Recalling that Jesus quotes Jeremiah 7:11 it is crucial to observe that for both Jesus and Jeremiah the Temple had become the symbol of zealous resistance. We need to remember that any time a foreign occupier destroyed the Temple of the occupied it was considered a victory for the occupier’s god.
The question that haunts scholars concerns Jesus’ motivation: was he prophesying the destruction of the Temple, engaging in purity issues with regard to sacrifice, fomenting social unrest? These and other motivations have been attributed to Jesus. I do not think we will ever be certain as to why he did what he did that fateful day but I do believe that his use of his Bible that day (at least his use recorded in the Gospels) relates specifically to the problem of zeal. The Fourth Gospel certainly remembers the story with this in mind (John 2:17) and the text from Jeremiah lends support to this hypothesis.
As we noted earlier it was zeal for holiness that brought about the origins of the various religious groups several hundred years before Jesus. Following in the footsteps of the ‘zealous’ Maccabees, these various groups sought to keep the Temple and the Land pure, and thus the people pure, so that God would redeem them from their exile and bring them into the great and promised jubilee. The prototype of zeal in the Jewish Scriptures was Phineas (Numbers 25:1-16), who as a result of his zeal in killing an Israelite and his Midianite lover brought a plague to an end. As a result it could be said of him that this act was ‘credited to him as righteousness’ (Psalm 106:30-31). It is this type of zeal that Jesus forswore and replaced with the mercy code.
Jesus was doing more than just ‘cleansing’ the Temple of greedy merchants, although that may have been an aspect of his intention. Two other actions are prominent that help us understand that, for Jesus, the entire sacrificial system was problematic. The first action is that according to Mark 11:16 he would not let anyone carry a ‘vessel’ (skeuos) through the Temple courts. The NIV translates this term as ‘merchandise’ as though he were stopping shoppers in a modern mall, but the term refers to vessels used in the sacrificial process. The second action comes from the Fourth Gospel where Jesus braids a whip and uses it to disperse the sheep and the cattle (John 2:15). By prohibiting sacrificial animals from being purchased and possibly rendering them unclean, and by stopping the use of sacred vessels, Jesus is saying a great big NO! to the system of sacrifice, much like the prophets before him (Ps 40.6, 50.8-15, 51.16f, 69.30, Isa 1.11, Jer. 6.20, Hos. 6.6, Amos 5.21, Mic. 6.6). Nowhere is it suggested that he engaged in violence against human beings, nor is the term for anger (orge) used in this story. This is not a story about Jesus getting mad, it is the great prophetic act that the end of all sacrifice had come, that something new, mercy and compassion, replaced sacrifice, which were far more pleasing to God than the blood of bulls and goats.

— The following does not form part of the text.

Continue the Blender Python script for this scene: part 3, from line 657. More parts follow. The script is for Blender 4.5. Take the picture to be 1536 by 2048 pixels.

The interconnecting themes of holiness-zeal-sacrifice-Temple all converge in the narrative of Jesus at the Temple. It is no accident that twice in the Gospel of Matthew Jesus quotes Hosea 6:6 “I desire mercy and not sacrifice.” And in Mark (12:32-34) when the teacher of the law comments to Jesus that he agrees regarding the dual nature of the great commandment to love God and neighbor that these “are more important than all burnt offerings and sacrifices”, Jesus replies that he “is not far from the kingdom of God.” So how far are you from the kin(g)dom of God?